Legal Alert: Arbitration and Class Action Waiver Issues Again Before the Supreme Court

The U.S. Supreme Court heard oral argument yesterday in the first of two cases to be argued this term again raising questions regarding the enforceability of arbitration agreements and class action waivers. These cases continue the Court’s recent focus on arbitration and related class action issues. The first case, American Express Co. v. Italian Colors Restaurant, 12 - 133 (Amex), follows the Supreme Court’s 2011 decision in AT&T Mobility LLC v. Concepcion , 131 S.Ct. 1740 (U.S. 2011) which upheld the enforceability of class action waivers contained in arbitration provisions. Later this term, the Court will hear Oxford Health Plans LLC v. Sutter , 12 - 135, a follow - up to Stolt - Nielsen S.A. v. AnimalFeeds Int’l Corp., 130 S.Ct. 1758 (U.S. 2010 ), holding that an arbitrator may not compel class arbitration under the Federal Arbitration Act (FAA) unless the underlying agreement between the parties provides specifically for a class action remedy.

American Express Co. v. Italian Colors Restaurant

In Amex , the Court was asked to review a Second Circuit decision holding that a mandatory class action waiver in an arbitration provision was unenforceable where the plaintiffs established that enforcement of the waiver would prevent them from vindicating federal statutory rights, specifically antitrust laws. See In re American Express Litigation , 667 F.3d 204 (February 1, 2012). The Second Circuit found that if the class waiver were enforced, “the cost of plaintiffs' individually arbitrating their dispute with Amex would be prohibitive, effectively depriving plaintiffs of the statutory protections of the antitrust laws.” The court he ld that this fact rendered the arbitration provision and class waiver unenforceable based on language from Green Tree Financial Corp. - Alabama v. Randolph, 531 U.S. 79 (2000), which stated that where “a party seeks to invalidate an arbitration agreement on the ground that arbitration would be prohibitively expensive, that party bears the burden of showing the likelihood of incurring such costs.” The Second Circuit found that plaintiffs had met that burden, and that the provision was unenforceable because otherwise “[t]he defendant will thus have immunized itself against all such antitrust liability by the expedient of including in its contracts of adhesion an arbitration clause that does not permit class arbitration.”

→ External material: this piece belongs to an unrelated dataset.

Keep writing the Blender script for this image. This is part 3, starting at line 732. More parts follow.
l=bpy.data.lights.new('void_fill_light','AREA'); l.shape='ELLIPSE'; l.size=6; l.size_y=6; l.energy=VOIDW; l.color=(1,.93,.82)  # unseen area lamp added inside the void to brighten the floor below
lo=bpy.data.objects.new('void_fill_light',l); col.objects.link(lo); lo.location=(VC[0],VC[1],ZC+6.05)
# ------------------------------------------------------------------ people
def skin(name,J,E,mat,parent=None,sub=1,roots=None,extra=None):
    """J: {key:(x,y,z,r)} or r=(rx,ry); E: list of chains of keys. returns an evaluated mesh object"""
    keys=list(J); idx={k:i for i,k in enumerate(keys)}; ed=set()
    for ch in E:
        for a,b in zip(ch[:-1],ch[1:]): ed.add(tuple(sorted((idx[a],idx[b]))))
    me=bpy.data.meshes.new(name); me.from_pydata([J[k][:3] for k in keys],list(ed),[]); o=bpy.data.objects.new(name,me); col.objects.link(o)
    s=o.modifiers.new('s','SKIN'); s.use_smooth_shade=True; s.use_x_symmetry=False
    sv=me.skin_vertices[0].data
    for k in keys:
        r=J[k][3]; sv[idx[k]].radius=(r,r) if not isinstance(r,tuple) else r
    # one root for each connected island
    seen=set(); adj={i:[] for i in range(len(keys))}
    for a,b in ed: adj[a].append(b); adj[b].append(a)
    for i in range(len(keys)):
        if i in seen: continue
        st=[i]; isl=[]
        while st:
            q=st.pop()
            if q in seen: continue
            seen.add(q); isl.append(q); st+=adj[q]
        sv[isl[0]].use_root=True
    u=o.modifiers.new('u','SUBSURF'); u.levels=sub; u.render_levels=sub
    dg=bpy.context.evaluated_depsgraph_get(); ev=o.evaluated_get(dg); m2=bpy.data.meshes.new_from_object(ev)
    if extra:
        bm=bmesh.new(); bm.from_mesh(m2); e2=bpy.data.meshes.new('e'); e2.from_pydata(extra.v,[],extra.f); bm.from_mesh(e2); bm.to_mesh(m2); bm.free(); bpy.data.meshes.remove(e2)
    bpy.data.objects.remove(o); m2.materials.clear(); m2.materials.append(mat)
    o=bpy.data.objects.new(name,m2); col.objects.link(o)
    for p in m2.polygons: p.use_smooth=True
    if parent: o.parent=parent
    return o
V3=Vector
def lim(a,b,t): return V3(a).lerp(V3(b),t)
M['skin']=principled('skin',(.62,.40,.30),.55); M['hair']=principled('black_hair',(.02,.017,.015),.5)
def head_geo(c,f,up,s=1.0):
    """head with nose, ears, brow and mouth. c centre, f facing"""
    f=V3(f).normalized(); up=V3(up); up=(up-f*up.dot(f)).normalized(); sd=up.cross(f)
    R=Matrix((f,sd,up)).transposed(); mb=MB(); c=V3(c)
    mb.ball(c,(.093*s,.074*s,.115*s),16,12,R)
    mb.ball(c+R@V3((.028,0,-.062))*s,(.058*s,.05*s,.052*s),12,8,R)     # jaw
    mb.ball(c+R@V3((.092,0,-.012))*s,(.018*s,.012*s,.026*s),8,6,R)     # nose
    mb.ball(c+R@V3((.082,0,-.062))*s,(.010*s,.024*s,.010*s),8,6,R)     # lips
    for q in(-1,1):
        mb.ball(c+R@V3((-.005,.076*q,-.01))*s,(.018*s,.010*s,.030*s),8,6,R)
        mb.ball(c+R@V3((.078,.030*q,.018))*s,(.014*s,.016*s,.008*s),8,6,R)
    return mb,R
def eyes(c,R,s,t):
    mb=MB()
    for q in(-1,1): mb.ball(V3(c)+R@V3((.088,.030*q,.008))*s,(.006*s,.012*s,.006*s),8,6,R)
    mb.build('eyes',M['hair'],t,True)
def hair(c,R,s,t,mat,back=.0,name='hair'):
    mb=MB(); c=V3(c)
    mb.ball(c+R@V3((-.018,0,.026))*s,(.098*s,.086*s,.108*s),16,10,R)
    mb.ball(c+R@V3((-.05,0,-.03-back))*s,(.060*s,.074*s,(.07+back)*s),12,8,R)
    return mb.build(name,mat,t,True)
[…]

Petitioner Amex has argued that the Second Circuit’s decision was contrary to the FAA’s “core mandate” that arbitration agreements be enforced according to their terms. Amex also expressly argued that the Second Circuit’s decision contravenes the Supreme Court’s 2011 decision in Concepcion, in which the Court held that the FAA preempted a California state court doctrine under which class action waivers in consumer arbitration agreements in most consumer and employment contracts had been held to be per se unconscionable. According to Petitioner, Concepcion was not limited to state law claims and foreclosed the “vindication of statutory rights” rationale adopted by the Second Circuit. Amex contended that the statement in Randolph regarding vindication of statutory rights was dicta (the Court had rejected a cost - related challenge to an arbitration provision in that case), and that dicta cannot override the mandate of the FAA and Concepcion. The Second Circuit’s “labored efforts” to “evade” Concepcion were without merit, said Amex, because the Second Circuit ruling would prevent bilateral arbitration and force the Amex to either accept class arbitration or no arbitration at all.